Evaluating experiences beyond "I know it when I see it."

I’m in the middle of an awful service experience with my local Volkswagen service location, one that has left me without my main mode of transportation for the last seven days and counting.

Though it hasn’t yet concluded, I’m taking a few minutes to go frame-by-frame through the experience in preparation for a debrief with the service provider. As I’m doing so, It’s obvious that if they were simply better at keeping me informed on the status of the ongoing experience, my perception of the entire engagement would be dramatically improved.

Quality of the services we produce and consume is difficult for all parties involved to measure.

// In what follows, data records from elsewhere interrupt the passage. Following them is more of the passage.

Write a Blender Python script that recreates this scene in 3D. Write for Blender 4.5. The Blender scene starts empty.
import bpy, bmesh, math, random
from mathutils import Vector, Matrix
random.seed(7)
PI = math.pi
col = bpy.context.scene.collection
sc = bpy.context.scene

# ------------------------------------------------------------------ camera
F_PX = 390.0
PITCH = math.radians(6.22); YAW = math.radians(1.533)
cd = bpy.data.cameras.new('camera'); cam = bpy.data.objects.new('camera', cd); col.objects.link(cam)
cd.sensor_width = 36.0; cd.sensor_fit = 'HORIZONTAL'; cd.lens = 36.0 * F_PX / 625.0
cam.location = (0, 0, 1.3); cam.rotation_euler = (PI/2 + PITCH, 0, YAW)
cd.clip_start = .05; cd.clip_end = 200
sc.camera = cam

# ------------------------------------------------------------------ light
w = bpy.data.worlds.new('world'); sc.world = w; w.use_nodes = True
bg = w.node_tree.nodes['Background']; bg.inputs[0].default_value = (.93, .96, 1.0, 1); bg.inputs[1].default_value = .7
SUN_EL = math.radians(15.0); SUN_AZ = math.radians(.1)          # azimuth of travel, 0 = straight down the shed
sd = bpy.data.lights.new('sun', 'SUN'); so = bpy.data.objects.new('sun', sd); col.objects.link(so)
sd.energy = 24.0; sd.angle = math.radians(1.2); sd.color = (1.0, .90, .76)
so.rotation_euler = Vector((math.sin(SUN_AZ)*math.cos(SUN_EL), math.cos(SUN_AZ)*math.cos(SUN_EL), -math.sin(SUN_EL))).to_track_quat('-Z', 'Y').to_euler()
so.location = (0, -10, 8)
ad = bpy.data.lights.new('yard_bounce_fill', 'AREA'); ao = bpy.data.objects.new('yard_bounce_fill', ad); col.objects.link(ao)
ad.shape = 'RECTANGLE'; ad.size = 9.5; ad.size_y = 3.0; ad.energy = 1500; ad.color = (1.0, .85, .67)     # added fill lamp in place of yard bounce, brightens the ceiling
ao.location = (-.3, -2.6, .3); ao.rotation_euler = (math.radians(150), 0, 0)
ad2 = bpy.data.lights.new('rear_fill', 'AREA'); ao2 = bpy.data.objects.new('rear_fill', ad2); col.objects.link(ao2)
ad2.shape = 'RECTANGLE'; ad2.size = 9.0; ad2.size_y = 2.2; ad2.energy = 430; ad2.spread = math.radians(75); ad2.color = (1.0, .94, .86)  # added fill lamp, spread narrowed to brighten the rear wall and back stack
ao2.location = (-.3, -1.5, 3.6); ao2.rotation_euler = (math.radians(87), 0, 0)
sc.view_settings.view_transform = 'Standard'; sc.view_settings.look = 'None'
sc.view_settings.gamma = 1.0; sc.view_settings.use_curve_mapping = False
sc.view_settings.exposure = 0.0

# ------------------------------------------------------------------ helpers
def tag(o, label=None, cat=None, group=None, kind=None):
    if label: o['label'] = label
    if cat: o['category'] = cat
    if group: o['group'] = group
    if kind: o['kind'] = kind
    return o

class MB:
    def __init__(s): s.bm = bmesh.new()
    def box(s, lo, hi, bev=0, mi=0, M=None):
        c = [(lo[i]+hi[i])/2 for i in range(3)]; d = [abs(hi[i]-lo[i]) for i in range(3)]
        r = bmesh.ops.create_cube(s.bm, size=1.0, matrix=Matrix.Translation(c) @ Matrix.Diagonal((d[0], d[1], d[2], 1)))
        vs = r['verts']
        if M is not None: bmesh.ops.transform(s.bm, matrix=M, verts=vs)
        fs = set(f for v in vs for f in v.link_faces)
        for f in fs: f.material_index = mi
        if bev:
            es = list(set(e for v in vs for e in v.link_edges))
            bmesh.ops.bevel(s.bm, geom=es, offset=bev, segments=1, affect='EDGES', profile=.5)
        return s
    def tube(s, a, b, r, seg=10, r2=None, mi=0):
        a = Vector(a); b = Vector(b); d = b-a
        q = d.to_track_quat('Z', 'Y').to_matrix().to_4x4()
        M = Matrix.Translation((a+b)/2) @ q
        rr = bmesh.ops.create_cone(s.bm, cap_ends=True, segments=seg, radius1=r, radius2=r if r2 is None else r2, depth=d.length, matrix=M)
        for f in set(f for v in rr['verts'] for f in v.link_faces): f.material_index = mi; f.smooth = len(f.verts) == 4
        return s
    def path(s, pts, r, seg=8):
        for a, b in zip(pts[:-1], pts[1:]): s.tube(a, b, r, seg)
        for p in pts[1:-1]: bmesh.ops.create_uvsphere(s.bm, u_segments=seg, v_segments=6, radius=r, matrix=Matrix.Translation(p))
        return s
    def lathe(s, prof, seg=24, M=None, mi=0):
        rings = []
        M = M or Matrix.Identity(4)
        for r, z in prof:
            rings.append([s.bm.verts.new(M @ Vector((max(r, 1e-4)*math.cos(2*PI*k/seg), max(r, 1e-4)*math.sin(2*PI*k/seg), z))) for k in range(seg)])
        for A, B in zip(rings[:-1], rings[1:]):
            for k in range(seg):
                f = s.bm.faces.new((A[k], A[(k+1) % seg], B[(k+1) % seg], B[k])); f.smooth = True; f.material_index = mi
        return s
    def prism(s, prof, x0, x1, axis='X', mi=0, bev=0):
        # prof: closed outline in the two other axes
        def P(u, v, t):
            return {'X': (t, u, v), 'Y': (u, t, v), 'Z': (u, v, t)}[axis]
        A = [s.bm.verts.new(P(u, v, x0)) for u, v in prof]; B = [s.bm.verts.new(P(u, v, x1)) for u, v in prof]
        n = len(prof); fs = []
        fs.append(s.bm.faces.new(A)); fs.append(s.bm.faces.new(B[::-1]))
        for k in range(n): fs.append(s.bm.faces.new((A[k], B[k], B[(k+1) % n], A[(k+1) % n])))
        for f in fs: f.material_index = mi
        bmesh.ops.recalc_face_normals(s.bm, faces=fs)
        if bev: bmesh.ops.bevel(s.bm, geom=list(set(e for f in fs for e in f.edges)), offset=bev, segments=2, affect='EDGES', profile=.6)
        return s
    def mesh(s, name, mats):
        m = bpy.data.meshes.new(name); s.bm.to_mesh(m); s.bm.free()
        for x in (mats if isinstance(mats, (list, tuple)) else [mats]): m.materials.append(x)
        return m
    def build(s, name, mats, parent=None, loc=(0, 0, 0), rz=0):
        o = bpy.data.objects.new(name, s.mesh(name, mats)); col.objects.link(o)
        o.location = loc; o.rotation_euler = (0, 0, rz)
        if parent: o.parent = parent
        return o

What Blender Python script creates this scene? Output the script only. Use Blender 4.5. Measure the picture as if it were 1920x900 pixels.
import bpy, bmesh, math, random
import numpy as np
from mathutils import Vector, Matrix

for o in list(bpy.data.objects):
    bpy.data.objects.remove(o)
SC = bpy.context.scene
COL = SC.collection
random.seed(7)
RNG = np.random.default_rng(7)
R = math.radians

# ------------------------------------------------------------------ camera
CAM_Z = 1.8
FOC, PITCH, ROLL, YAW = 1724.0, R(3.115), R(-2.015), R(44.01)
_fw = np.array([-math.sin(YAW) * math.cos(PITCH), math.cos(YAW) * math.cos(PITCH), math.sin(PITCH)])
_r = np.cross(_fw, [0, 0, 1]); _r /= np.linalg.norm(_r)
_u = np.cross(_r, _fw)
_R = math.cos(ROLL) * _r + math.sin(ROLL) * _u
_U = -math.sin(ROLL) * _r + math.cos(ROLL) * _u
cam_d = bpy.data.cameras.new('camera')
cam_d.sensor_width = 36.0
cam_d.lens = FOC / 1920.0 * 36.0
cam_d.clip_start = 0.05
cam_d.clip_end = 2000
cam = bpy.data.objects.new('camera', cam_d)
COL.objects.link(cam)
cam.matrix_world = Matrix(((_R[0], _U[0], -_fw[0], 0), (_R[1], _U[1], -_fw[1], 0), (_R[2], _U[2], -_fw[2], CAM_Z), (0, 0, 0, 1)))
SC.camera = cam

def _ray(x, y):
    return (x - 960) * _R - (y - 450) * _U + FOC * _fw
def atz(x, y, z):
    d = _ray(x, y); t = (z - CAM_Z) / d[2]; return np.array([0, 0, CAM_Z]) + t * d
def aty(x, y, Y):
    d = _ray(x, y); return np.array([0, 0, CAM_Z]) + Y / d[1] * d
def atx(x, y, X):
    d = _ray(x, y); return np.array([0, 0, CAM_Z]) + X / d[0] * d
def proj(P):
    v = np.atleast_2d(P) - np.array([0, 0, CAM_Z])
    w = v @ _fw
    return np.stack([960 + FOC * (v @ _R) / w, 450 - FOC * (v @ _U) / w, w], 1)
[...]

Because of their intangible, emotional nature, consumers often use the “I know it when I see it” method to judge whether their experience was a good one or a bad one. Regardless of whether the evaluation was conscious or not, they’re evaluating their experiences on five service quality dimensions companies also need pay attention to:

• Assurance: the ability of the company / provider / experience to inspire trust in the consumer

• Empathy: the emotional labor, or caring, behind the actions of the service or its provider

• Reliability: the ability to perform the promised experience accurately and consistently

• Responsiveness: the willingness of service providers to help, and the availability of the offering

• Physical evidence: the appearance of the service environment and the tangible cues that the experience is adequately performed

In seven days of mistakes and omissions on the part of my Volkswagen service center, more than half of the quality deficiencies are of responsiveness. Their lack of follow-up or proactive information management eliminated any assurance I might have had, and I started evaluating everything else more critically, resulting in further failures on empathy, reliability and tangibles I might not have otherwise noticed. A failure on one dimension led to avoidable failures on the others.

Good service businesses know the relative importance of assurance, empathy, reliability, responsiveness and physical cues to their customers’ perceptions or the experience. They measure and manage performance across them, knowing that a deficiency in one leads to perceived deficiencies in others.